Uma lenda relata como fez o Sinédrio para procurar testemunhas quando estavam julgando a Jesus. Veio uma multidão de pessoas dizendo: “Eu era leproso e Ele me curou”; “Eu era cego e Ele me abriu os olhos”; “Eu era surdo e Ele me fez ouvir”. Esse era exatamente o tipo de testemunhas que o Sinédrio não queria. Mas em todas as idades e em todas as gerações houve multidões dispostas a dar testemunho do que Jesus tinha feito por suas almas.
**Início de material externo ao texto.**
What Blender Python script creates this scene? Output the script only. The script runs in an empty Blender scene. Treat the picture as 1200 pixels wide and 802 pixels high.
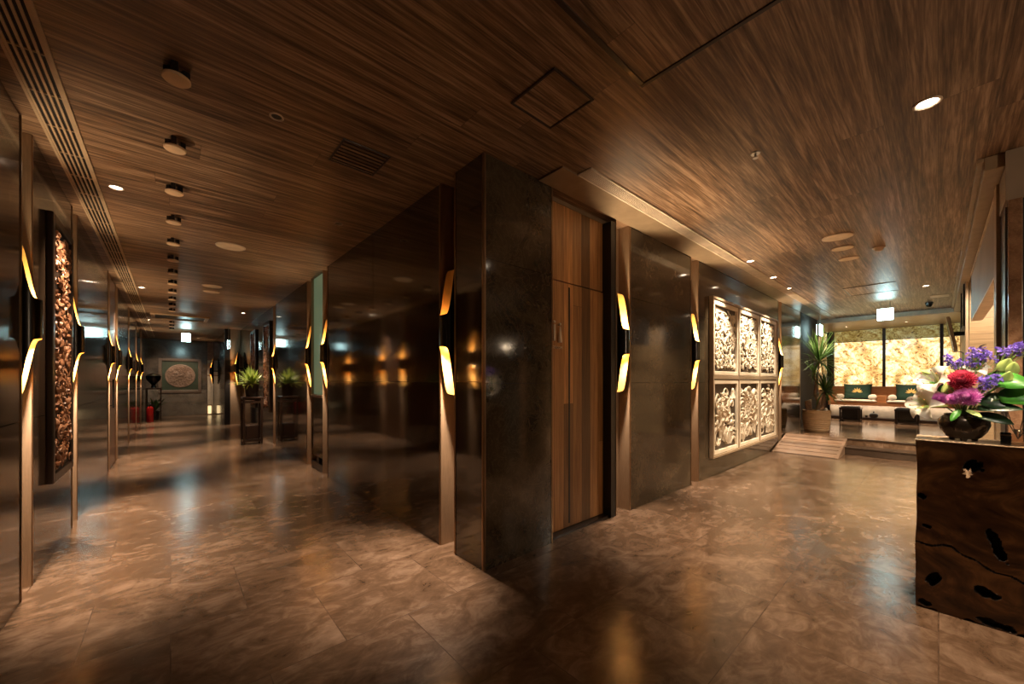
import bpy, bmesh, math, random
from mathutils import Vector, Matrix
R = math.radians
PI = math.pi
col = bpy.context.scene.collection
scene = bpy.context.scene
H = 2.7          # ceiling height
EYE = 1.224      # lens height

# ------------------------------------------------------------------ helpers
def tag(o, label=None, cat=None, group=None, kind=None):
    if label: o['label'] = label
    if cat: o['category'] = cat
    if group: o['group'] = group
    if kind: o['kind'] = kind
    return o

def empty(name, loc=(0, 0, 0), rz=0.0, label=None, cat=None, group=None):
    o = bpy.data.objects.new(name, None)
    o.empty_display_size = 0.05
    col.objects.link(o)
    o.location = loc
    o.rotation_euler = (0, 0, rz)
    return tag(o, label, cat, group)

def dup(o, loc, rz=None, label=None):
    def cp(x, par):
        c = x.copy(); col.objects.link(c); c.parent = par
        for ch in list(x.children): cp(ch, c)
        return c
    c = cp(o, None)
    c.location = loc
    if rz is not None: c.rotation_euler = (0, 0, rz)
    if label: c['label'] = label
    return c

class MB:
    def __init__(s):
        s.v = []; s.f = []; s.m = []
    def add(s, vs, fs, mi=0):
        b = len(s.v)
        s.v += [tuple(p) for p in vs]
        for f in fs:
            s.f.append([b + i for i in f]); s.m.append(mi)
    def box(s, a, b, mi=0):
        x0, x1 = sorted((a[0], b[0])); y0, y1 = sorted((a[1], b[1])); z0, z1 = sorted((a[2], b[2]))
        s.add([(x0,y0,z0),(x1,y0,z0),(x1,y1,z0),(x0,y1,z0),(x0,y0,z1),(x1,y0,z1),(x1,y1,z1),(x0,y1,z1)],
              [(0,3,2,1),(4,5,6,7),(0,1,5,4),(1,2,6,5),(2,3,7,6),(3,0,4,7)], mi)
    def tube(s, pts, rad, n=8, mi=0, cap=True):
        pts = [Vector(p) for p in pts]
        if not hasattr(rad, '__len__'): rad = [rad]*len(pts)
        t0 = (pts[1]-pts[0]).normalized()
        up = Vector((0,0,1)) if abs(t0.z) < .9 else Vector((1,0,0))
        u = t0.cross(up).normalized()
        vs = []
        for i, p in enumerate(pts):
            a = pts[max(i-1,0)]; b = pts[min(i+1,len(pts)-1)]
            t = (b-a).normalized()
            u = (u - t*u.dot(t))
            u = u.normalized() if u.length > 1e-6 else t.orthogonal().normalized()
            w = t.cross(u)
            for k in range(n):
                an = 2*PI*k/n
                vs.append(p + (u*math.cos(an) + w*math.sin(an))*rad[i])
        fs = []
        for i in range(len(pts)-1):
            for k in range(n):
                k2 = (k+1) % n
                fs.append((i*n+k, i*n+k2, (i+1)*n+k2, (i+1)*n+k))
        if cap:
            fs.append(tuple(range(n-1,-1,-1)))
            fs.append(tuple((len(pts)-1)*n+k for k in range(n)))
        s.add(vs, fs, mi)
    def lathe(s, prof, n=32, mi=0, c=(0,0,0), cap=True):
        vs = []; fs = []
        for (r, z) in prof:
            for k in range(n):
                an = 2*PI*k/n
                vs.append((c[0]+r*math.cos(an), c[1]+r*math.sin(an), c[2]+z))
        for i in range(len(prof)-1):
            for k in range(n):
                k2 = (k+1) % n
                fs.append((i*n+k, i*n+k2, (i+1)*n+k2, (i+1)*n+k))
        if cap:
            fs.append(tuple(range(n-1,-1,-1)))
            fs.append(tuple((len(prof)-1)*n+k for k in range(n)))
        s.add(vs, fs, mi)
    def ball(s, c, r, n=10, m=6, mi=0):
        if not hasattr(r, '__len__'): r = (r, r, r)
        vs = [(c[0],c[1],c[2]-r[2])]; fs = []
        for i in range(1, m):
            ph = -PI/2 + PI*i/m
            for k in range(n):
                an = 2*PI*k/n
                vs.append((c[0]+r[0]*math.cos(ph)*math.cos(an), c[1]+r[1]*math.cos(ph)*math.sin(an), c[2]+r[2]*math.sin(ph)))
        vs.append((c[0],c[1],c[2]+r[2]))
        for k in range(n): fs.append((0, 1+(k+1)%n, 1+k))
        for i in range(m-2):
            for k in range(n):
                a = 1+i*n; fs.append((a+k, a+(k+1)%n, a+n+(k+1)%n, a+n+k))
        last = len(vs)-1; a = 1+(m-2)*n
        for k in range(n): fs.append((a+k, a+(k+1)%n, last))
        s.add(vs, fs, mi)
    def blade(s, base, d, length, width, droop=.5, nrm=None, seg=6, fold=.25, mi=0, shape=None, thick=0.0):
        """a leaf or petal: starts at base towards d, bends down (droop), pointed"""
        d = Vector(d).normalized(); p = Vector(base)
        side = d.cross(Vector((0,0,1)))
        if nrm is not None: side = d.cross(Vector(nrm))
        side = side.normalized() if side.length > 1e-4 else Vector((1,0,0))
        vs = []; fs = []
        for i in range(seg+1):
            t = i/seg
            w = width*.5*(shape(t) if shape else max(.03, math.sin(PI*min(1, .12+.88*t))**.7 if t < 1 else .02))
            n = side.cross(d).normalized()
            vs += [p - side*w + n*fold*w, p, p + side*w + n*fold*w]
            d = (d + Vector((0,0,-1))*droop/seg).normalized()
            p = p + d*length/seg
        for i in range(seg):
            a = i*3
            fs += [(a,a+1,a+4,a+3),(a+1,a+2,a+5,a+4)]
        s.add(vs, fs, mi)
    def xform(s, M, start=0):
        for i in range(start, len(s.v)): s.v[i] = tuple(M @ Vector(s.v[i]))
    def build(s, name, mats, parent=None, smooth=False, bevel=0.0, segs=2, solid=0.0, subsurf=0):
        me = bpy.data.meshes.new(name)
        me.from_pydata(s.v, [], s.f)
        if not isinstance(mats, (list, tuple)): mats = [mats]
        for m in mats: me.materials.append(m)
        me.polygons.foreach_set('material_index', s.m)
        bm = bmesh.new(); bm.from_mesh(me)
        bmesh.ops.recalc_face_normals(bm, faces=bm.faces)
        bm.to_mesh(me); bm.free()
        if smooth:
            me.polygons.foreach_set('use_smooth', [True]*len(me.polygons))
            try: me.set_sharp_from_angle(angle=R(42))
            except Exception: pass
        me.update()
        o = bpy.data.objects.new(name, me); col.objects.link(o)
        if parent: o.parent = parent
        if solid:
            m = o.modifiers.new('solid', 'SOLIDIFY'); m.thickness = solid; m.offset = 0
        if bevel:
            m = o.modifiers.new('bevel', 'BEVEL'); m.width = bevel; m.segments = segs; m.limit_method = 'ANGLE'; m.angle_limit = R(40)
            m.harden_normals = False
        if subsurf:
            m = o.modifiers.new('sub', 'SUBSURF'); m.levels = subsurf; m.render_levels = subsurf
        return o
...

(7) O testemunho dos discípulos e especialmente do próprio autor do Evangelho. A comissão de Jesus a seus discípulos foi: “E vós também testemunhareis, porque estais comigo desde o princípio” (15:27). O autor do Evangelho é uma testemunha e fiador pessoal das coisas que relata. A respeito da crucificação, escreve: “Aquele que isto viu testificou” (19:35). “Este é o discípulo que dá testemunho a respeito destas coisas e que as escreveu” (21:24). A história que conta não é algo que ouviu, não se trata de um conto de seguida mão. Seu Evangelho é o relato do que ele próprio viu e experimentou. O melhor de todas as testemunhas é aquele que pode dizer: “Isto é certo, porque eu sei por minha própria experiência”.
(8) O testemunho do Espírito Santo. “Quando, porém, vier o Consolador,... o Espírito da verdade ... dará testemunho de mim” (15:26). Na Primeira Epístola, João escreve: “E o Espírito é o que dá testemunho, porque o Espírito é a verdade” (1 João 5:6). Para o judeu o Espírito cumpre duas funções. Trouxe a verdade de Deus aos homens e permitiu que os homens reconhecessem essa verdade quando a vissem.
Graças à obra do Espírito em nossos corações podemos conhecer a Jesus como quem é e confiar no que Ele pode fazer. João escreveu seu Evangelho com o fim de pôr perante os olhos dos homens o testemunho irrefutável de que Jesus Cristo é a mente de Deus revelada em sua totalidade aos homens.